Впрочем, и уйдя в монашество, она не прерывала с миром, к которому испытывала материнские чувства: жизнь её была посвящена одному — творить вокруг себя добро, быть с угнетаемыми, и жертва её не была ни бесплодной, ни бесполезной: погибла она не ради себя, а ради человека.
Вероятно, единственный из всех поэтов, претворила она в дела свои слова.
Стихи её нельзя читать без волнения, не только потому, что сразу угадывается, что для неё они были той второй стихией, в которой она обретала себя, но и потому, что говорят они, главным образом, о вещах, которые по-другому выразить было бы невозможно.
Страшная та эпоха, когда, чтобы найти себя, надо было совершить путь матери Марии.

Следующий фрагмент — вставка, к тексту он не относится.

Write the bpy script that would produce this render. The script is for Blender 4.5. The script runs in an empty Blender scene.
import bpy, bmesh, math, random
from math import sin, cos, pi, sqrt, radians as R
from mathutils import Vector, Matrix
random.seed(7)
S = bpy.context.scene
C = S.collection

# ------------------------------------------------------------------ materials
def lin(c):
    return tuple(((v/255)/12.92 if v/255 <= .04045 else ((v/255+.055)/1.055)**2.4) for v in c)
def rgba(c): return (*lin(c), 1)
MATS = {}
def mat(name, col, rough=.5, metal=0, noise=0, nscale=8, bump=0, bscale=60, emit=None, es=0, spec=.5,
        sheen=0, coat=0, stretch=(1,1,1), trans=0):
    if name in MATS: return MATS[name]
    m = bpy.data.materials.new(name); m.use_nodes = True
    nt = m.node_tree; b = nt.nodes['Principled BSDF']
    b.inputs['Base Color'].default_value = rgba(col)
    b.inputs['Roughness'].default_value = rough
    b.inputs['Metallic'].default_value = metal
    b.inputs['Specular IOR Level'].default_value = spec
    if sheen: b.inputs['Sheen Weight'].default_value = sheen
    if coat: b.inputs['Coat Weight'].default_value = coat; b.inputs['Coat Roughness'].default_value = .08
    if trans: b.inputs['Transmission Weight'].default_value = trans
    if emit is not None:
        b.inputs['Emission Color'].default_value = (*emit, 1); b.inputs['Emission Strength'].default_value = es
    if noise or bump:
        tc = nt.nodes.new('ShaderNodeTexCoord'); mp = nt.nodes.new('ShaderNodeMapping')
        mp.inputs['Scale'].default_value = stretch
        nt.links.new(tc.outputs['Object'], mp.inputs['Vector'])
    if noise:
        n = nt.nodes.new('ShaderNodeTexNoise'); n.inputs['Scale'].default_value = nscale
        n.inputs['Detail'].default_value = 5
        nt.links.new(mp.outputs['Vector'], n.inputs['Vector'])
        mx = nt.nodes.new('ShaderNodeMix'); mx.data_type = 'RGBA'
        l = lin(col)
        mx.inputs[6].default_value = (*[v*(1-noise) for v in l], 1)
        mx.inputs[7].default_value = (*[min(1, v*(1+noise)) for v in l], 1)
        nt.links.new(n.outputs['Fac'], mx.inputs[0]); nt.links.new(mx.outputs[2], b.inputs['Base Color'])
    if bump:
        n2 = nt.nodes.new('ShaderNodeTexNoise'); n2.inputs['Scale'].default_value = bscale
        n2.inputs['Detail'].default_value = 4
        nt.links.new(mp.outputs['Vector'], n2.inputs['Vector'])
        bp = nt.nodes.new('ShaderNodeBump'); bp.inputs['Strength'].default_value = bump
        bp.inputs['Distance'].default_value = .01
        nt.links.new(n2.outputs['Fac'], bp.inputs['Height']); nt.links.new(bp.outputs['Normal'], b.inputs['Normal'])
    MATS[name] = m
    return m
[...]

Александр Васильевич Бахрах (1902-1985) родился в Киеве, но вскоре его семья перебралась в Петербург, где он стал учиться в известной частной Гимназии «Мая». Осенью 1918 г. семейство будущего литературного летописца обратно вернулось в Киев, а затем в 1920 окончательно покинула Россию. После короткого пребывания в Варшаве, А. В. Бахрах переезжает в Париж и в течении двух лет посещает лекции в Сорбонне. Париж более чем на полвека становиться для писателя постоянным местом пребывания. В берлинской газете «Дни» он публикует рецензию на книгу А. М. Ремизова «Ахру», после чего обращает на себя внимание литературных критиков и писателей. Вскоре, в Париже, он становиться секретарём «Клуба писателей», общается со многими русскими литераторами того времени. Долгие годы дружбы связывает его и с Мариной Цветаевой, уехав в Прагу она переписывается с ним, впоследствии эти письма были изданы. Во время войны 1940-1945 г. г., после короткого пребывания в армии, он оказывается на юге Франции и становиться на некоторое время секретарём И. Бунина. После войны в течении 20 лет Бахрах работает на радио «Свобода». В 1980 году в Париже, выходят отдельной книжкой некоторые его воспоминания «По памяти, по записям», лишь незначительная часть его литературной «мозаики».
После кончины в 1985 г., в России постепенно стали появляться его тексты, воспоминания, эссе и мемуары.